Karavan nel giardino che non c’è materializza i sogni di Bassani
Ferrara svela ancor oggi l’abbondanza di spazi verdi, privati e pubblici, che testimoniano la sua vocazione di città giardino, come già nel caro, dolce, pio passato, avrebbe detto Bassani. Spazi verdi reali, ma altri di fantasia, quali le selve dove Tasso fa vivere il suo Aminta, e lì s’intrecciano affetti di giovani, ma “amano ancora gli alberi”, la vite si stringe all’olmo, si uniscono tra loro faggi, abeti e salici; sono le stesse varietà di essenze che Giorgio Bassani immagina piantate dai Finzi-Contini nel giardino che dona il suo nome al romanzo più famoso di questo autore. Tuttavia, contrariamente a quanto molti credono, quel mondo vegetale circoscritto da alte mura non è mai esistito in quanto tale, e questo ha stupito, molti anni fa, anche lo scultore israeliano Dani Karavan, nato a Tel Aviv nel 1930, che offre al Meis (Museo nazionale dell’Ebraismo italiano e della Shoah di via Piangipane) un contributo e un progetto per questo Giardino che non c’è.
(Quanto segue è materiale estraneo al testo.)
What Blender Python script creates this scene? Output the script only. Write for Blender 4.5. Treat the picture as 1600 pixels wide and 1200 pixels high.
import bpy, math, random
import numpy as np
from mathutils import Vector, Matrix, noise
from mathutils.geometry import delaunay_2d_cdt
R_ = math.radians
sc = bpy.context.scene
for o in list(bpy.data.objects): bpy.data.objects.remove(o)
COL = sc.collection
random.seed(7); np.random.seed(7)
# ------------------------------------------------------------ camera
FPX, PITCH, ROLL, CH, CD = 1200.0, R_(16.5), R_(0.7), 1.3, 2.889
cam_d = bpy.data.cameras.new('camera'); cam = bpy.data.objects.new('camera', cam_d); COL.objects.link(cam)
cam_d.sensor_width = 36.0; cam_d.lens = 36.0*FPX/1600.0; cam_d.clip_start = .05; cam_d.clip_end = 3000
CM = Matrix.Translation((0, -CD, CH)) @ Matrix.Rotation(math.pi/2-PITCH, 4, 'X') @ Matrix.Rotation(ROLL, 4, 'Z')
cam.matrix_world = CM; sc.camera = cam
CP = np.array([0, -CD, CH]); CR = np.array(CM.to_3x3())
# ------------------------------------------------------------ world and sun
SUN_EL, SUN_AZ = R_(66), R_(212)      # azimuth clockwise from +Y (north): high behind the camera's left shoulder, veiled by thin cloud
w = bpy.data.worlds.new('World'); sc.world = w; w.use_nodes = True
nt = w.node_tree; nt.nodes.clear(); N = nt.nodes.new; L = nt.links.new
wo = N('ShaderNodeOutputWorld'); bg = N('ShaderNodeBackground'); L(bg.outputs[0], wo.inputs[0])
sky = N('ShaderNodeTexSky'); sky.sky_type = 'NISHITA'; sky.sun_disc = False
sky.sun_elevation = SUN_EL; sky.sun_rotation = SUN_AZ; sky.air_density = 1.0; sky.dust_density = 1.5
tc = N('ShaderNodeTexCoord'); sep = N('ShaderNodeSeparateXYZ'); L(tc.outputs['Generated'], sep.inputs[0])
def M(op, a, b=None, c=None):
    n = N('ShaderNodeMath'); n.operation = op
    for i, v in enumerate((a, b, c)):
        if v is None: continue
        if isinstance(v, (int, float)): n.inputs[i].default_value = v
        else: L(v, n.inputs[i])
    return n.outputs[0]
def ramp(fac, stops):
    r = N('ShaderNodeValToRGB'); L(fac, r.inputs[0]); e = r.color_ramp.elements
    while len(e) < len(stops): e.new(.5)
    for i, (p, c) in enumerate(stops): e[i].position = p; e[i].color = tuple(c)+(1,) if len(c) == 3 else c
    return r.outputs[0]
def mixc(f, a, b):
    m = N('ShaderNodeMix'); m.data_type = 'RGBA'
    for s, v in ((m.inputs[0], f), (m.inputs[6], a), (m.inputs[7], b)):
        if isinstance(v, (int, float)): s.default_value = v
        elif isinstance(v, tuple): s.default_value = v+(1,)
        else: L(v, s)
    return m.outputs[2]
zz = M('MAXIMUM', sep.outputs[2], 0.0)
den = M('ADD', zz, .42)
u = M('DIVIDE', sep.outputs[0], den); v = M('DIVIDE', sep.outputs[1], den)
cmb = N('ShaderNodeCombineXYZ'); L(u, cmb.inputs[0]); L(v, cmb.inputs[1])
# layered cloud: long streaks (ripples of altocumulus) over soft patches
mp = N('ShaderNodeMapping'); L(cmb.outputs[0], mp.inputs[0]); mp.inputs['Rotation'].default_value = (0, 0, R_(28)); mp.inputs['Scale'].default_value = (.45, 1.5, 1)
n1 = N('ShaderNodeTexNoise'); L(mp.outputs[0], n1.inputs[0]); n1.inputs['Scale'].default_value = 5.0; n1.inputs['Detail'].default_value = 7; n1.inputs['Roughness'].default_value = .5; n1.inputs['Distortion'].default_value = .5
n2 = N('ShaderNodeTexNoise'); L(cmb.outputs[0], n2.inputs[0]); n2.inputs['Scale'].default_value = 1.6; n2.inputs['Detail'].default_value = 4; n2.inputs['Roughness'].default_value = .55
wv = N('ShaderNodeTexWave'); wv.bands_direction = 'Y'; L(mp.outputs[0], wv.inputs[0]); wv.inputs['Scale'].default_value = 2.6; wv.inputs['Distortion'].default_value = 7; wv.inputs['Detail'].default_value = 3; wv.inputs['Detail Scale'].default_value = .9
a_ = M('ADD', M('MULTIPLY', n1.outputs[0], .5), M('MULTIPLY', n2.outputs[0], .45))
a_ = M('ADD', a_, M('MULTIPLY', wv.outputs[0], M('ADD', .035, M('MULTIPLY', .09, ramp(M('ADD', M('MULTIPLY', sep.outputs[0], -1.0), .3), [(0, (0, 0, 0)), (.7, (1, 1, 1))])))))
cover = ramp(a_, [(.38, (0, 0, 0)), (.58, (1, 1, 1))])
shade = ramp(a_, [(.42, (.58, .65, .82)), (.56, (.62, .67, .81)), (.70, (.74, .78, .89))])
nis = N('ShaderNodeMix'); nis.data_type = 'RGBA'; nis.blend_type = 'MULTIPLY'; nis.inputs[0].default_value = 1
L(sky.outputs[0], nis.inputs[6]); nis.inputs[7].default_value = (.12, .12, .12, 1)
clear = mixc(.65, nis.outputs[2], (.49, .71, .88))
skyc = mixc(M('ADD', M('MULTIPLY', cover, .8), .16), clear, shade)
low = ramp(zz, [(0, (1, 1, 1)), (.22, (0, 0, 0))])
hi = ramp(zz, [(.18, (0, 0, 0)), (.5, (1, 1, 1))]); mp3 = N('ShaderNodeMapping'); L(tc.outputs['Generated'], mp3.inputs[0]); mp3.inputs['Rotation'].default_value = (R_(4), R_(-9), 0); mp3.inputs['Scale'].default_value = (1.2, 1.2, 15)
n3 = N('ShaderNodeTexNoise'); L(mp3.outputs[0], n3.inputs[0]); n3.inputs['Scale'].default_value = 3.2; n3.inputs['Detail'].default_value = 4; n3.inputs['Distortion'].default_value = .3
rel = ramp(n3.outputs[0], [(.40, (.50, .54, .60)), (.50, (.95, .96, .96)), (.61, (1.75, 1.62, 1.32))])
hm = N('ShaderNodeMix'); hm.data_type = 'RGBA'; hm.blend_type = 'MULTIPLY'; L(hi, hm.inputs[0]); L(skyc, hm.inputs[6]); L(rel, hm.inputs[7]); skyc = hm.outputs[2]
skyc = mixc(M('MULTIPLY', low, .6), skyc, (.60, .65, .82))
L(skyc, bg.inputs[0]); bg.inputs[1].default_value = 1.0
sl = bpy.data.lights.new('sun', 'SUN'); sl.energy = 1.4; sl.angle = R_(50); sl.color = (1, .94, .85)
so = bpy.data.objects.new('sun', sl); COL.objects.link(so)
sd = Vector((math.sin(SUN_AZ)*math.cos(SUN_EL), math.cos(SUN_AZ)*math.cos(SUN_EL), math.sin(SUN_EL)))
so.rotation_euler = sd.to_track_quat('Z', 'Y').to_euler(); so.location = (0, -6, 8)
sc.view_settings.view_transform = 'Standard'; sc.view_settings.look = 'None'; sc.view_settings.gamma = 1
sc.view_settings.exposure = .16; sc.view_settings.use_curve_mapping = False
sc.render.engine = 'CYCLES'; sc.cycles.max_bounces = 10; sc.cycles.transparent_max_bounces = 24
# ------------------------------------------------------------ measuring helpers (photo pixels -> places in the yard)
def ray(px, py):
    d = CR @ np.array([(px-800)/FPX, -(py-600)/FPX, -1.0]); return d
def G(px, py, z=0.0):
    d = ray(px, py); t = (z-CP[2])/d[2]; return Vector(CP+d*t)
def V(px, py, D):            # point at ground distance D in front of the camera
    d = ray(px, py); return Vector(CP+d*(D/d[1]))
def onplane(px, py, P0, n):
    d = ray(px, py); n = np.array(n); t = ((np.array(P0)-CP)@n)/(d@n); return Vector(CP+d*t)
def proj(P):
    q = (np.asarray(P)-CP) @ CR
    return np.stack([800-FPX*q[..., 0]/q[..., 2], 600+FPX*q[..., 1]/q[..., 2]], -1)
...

Karavan giunse a Ferrara per la prima volta nel ’56, per vedere gli affreschi di palazzo Schifanoia. Ha studiato proprio la tecnica della pittura murale all’Accademia di Firenze, ma è artista poliedrico e pratica molte e diverse forme d’arte, in molti Paesi del mondo. Ha vissuto anche a Bologna, da dove giungeva spesso a Ferrara, con amici come Paolo Ravenna e Andrea Malacarne.
Le sue elaborate e lineari realizzazioni si coniugano alla “land art”, l’intervento dell’artista sulla natura, insieme ad una “site-specific”, ovvero un apporto pensato per un luogo specifico. Karavan rielabora spazi difficili, siti mentali detti “environments” (precisati dalla fusione tra natura, costruzioni, elementi scultorei ma anche acqua, luce e raggi laser) come un giardino fantastico denso di richiami all’Ebraismo. Ferrara è inclusa in questo pensiero e nella sua azione conseguente. Così il maestro ha pensato ad un futuro spazio simbolico presso l’Addizione Erculea, una sorta di “installazione” dove materializzare i sogni di Bassani.
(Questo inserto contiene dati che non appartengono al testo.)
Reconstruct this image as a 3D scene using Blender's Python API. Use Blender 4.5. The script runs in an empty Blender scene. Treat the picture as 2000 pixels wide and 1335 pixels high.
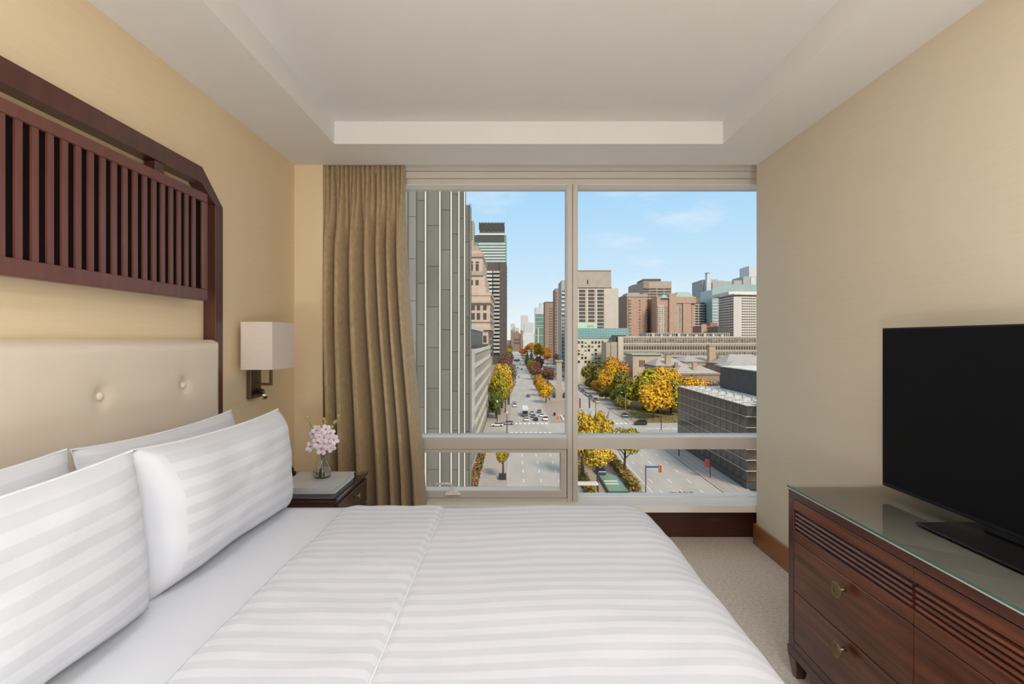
import bpy, math, random
from mathutils import Vector, Matrix, noise

random.seed(7)
scene = bpy.context.scene
col = scene.collection
R = math.radians

# ------------------------------------------------------------------ camera
F = 1050.0                      # focal length in pixels of a 2000 px wide frame
HC = 1.348                      # eye height above the carpet
cam_d = bpy.data.cameras.new('camera')
cam = bpy.data.objects.new('camera', cam_d)
col.objects.link(cam)
cam.location = (0, 0, HC)
cam.rotation_euler = (R(90), 0, 0)
cam_d.sensor_width = 36.0
cam_d.lens = F / 2000 * 36
cam_d.shift_x = -4 / 2000
cam_d.shift_y = -4.5 / 2000
cam_d.clip_start = 0.02
cam_d.clip_end = 9000
scene.camera = cam

# ------------------------------------------------------------------ world, sun, exposure
world = bpy.data.worlds.new('world')
scene.world = world
world.use_nodes = True
nt = world.node_tree
nt.nodes.clear()
w_out = nt.nodes.new('ShaderNodeOutputWorld')
w_bg = nt.nodes.new('ShaderNodeBackground')
w_tc = nt.nodes.new('ShaderNodeTexCoord')
w_sep = nt.nodes.new('ShaderNodeSeparateXYZ')
w_ramp = nt.nodes.new('ShaderNodeValToRGB')
w_map = nt.nodes.new('ShaderNodeMapping')
w_noise = nt.nodes.new('ShaderNodeTexNoise')
w_cr = nt.nodes.new('ShaderNodeValToRGB')
w_mix = nt.nodes.new('ShaderNodeMixRGB')
nt.links.new(w_tc.outputs['Generated'], w_sep.inputs[0])
nt.links.new(w_sep.outputs['Z'], w_ramp.inputs['Fac'])
e = w_ramp.color_ramp.elements
e[0].position = 0.0
e[0].color = (0.93, 0.95, 0.96, 1)
e[1].position = 1.0
e[1].color = (0.66, 0.76, 0.88, 1)
el = w_ramp.color_ramp.elements.new(0.12)
el.color = (0.63, 0.83, 1.0, 1)
el = w_ramp.color_ramp.elements.new(0.30)
el.color = (0.38, 0.68, 1.0, 1)
w_map.inputs['Scale'].default_value = (1.5, 1.5, 5.0)
w_map.inputs['Location'].default_value = (3.1, 0.35, 0.4)
nt.links.new(w_tc.outputs['Generated'], w_map.inputs['Vector'])
nt.links.new(w_map.outputs['Vector'], w_noise.inputs['Vector'])
w_noise.inputs['Scale'].default_value = 2.2
w_noise.inputs['Detail'].default_value = 6
w_noise.inputs['Roughness'].default_value = 0.6
nt.links.new(w_noise.outputs['Fac'], w_cr.inputs['Fac'])
w_cr.color_ramp.elements[0].position = 0.52
w_cr.color_ramp.elements[0].color = (0, 0, 0, 1)
w_cr.color_ramp.elements[1].position = 0.80
w_cr.color_ramp.elements[1].color = (0.9, 0.9, 0.9, 1)
nt.links.new(w_cr.outputs['Color'], w_mix.inputs['Fac'])
nt.links.new(w_ramp.outputs['Color'], w_mix.inputs['Color1'])
w_mix.inputs['Color2'].default_value = (0.95, 0.97, 1.0, 1)
nt.links.new(w_mix.outputs['Color'], w_bg.inputs['Color'])
w_bg.inputs['Strength'].default_value = 1.0
nt.links.new(w_bg.outputs['Background'], w_out.inputs['Surface'])

sun_d = bpy.data.lights.new('sun', 'SUN')
sun = bpy.data.objects.new('sun', sun_d)
col.objects.link(sun)
sun.location = (60, -120, 120)
sun.rotation_euler = Vector((-0.32, 0.72, -0.62)).to_track_quat('-Z', 'Y').to_euler()
sun_d.energy = 3.7
sun_d.angle = R(14)
sun_d.color = (1.0, 0.84, 0.66)

CEILING_FILL_W = 8.0                    # each added ceiling fill lamp, out of view
FLOOR_FILL_W = 92.0                  # each added floor fill lamp, out of view

scene.view_settings.view_transform = 'Standard'
scene.view_settings.look = 'None'
scene.view_settings.exposure = 0.0
scene.view_settings.gamma = 1.0
scene.view_settings.use_curve_mapping = False
scene.cycles.use_denoising = True
scene.cycles.max_bounces = 10
scene.cycles.diffuse_bounces = 6
scene.cycles.transparent_max_bounces = 16
scene.cycles.sample_clamp_indirect = 6.0
scene.cycles.caustics_reflective = False
scene.cycles.caustics_refractive = False


# ------------------------------------------------------------------ materials
def mat(name, c, rough=0.6, metal=0.0, spec=0.5, var=0.0, scale=4.0, stretch=(1, 1, 1), c2=None,
        bump=0.0, bscale=60.0, bstretch=None, coat=0.0, sheen=0.0, detail=5.0, emit=None):
    m = bpy.data.materials.new(name)
    m.use_nodes = True
    n, l = m.node_tree.nodes, m.node_tree.links
    b = n['Principled BSDF']
    b.inputs['Base Color'].default_value = (*c, 1)
    b.inputs['Roughness'].default_value = rough
    b.inputs['Metallic'].default_value = metal
    b.inputs['Specular IOR Level'].default_value = spec
    b.inputs['Coat Weight'].default_value = coat
    b.inputs['Coat Roughness'].default_value = 0.15
    b.inputs['Sheen Weight'].default_value = sheen
    if emit:
        b.inputs['Emission Color'].default_value = (*c, 1)
        b.inputs['Emission Strength'].default_value = emit
    tc = n.new('ShaderNodeTexCoord')
    if var > 0 or c2:
        mp = n.new('ShaderNodeMapping')
        mp.inputs['Scale'].default_value = stretch
        tx = n.new('ShaderNodeTexNoise')
        tx.inputs['Scale'].default_value = scale
        tx.inputs['Detail'].default_value = detail
        tx.inputs['Roughness'].default_value = 0.6
        rp = n.new('ShaderNodeValToRGB')
        if c2 is None:
            c2 = tuple(v * (1 - var) for v in c)
            c1 = tuple(min(1, v * (1 + var)) for v in c)
        else:
            c1 = c
        rp.color_ramp.elements[0].position = 0.32
        rp.color_ramp.elements[0].color = (*c2, 1)
        rp.color_ramp.elements[1].position = 0.68
        rp.color_ramp.elements[1].color = (*c1, 1)
        l.new(tc.outputs['Object'], mp.inputs['Vector'])
        l.new(mp.outputs['Vector'], tx.inputs['Vector'])
        l.new(tx.outputs['Fac'], rp.inputs['Fac'])
        l.new(rp.outputs['Color'], b.inputs['Base Color'])
    if bump > 0:
        mp2 = n.new('ShaderNodeMapping')
        mp2.inputs['Scale'].default_value = bstretch or (1, 1, 1)
        t2 = n.new('ShaderNodeTexNoise')
        t2.inputs['Scale'].default_value = bscale
        t2.inputs['Detail'].default_value = 4
        bp = n.new('ShaderNodeBump')
        bp.inputs['Strength'].default_value = bump
        bp.inputs['Distance'].default_value = 0.01
        l.new(tc.outputs['Object'], mp2.inputs['Vector'])
        l.new(mp2.outputs['Vector'], t2.inputs['Vector'])
        l.new(t2.outputs['Fac'], bp.inputs['Height'])
        l.new(bp.outputs['Normal'], b.inputs['Normal'])
    return m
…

Al Meis, tra maquettes (eseguite da Anne Tamisier), proiezioni e materiale eterogeneo e materico, si vede pure un tratto di ferrovia, come quella che conduceva treni diretti verso un cupo altrove, contrapposta ad un topos ferraresissimo, la bicicletta, simbolo di una libertà semplice e molto umana. Alla presentazione de Il Giardino che non c’è, che apre oggi, erano presenti, oltre all’artista e alla figlia Noa, curatrice della mostra, il sindaco Tagliani, i vertici del Meis, Simonetta della Seta e Dario Disegni, oltre a Noemi Disegni, Daniele Ravenna (che ha rammentato la chiusura delle celebrazioni bassaniane, proprio qui con l’esposizione dell’originale del Giardino dei Finzi-Contini). La novità è che il 14 marzo 2019 apre al Meis la mostra Il Rinascimento parla ebraico, che copre il periodo dal Medioevo al 1555, curata da Giulio Busi e Silvana Greco.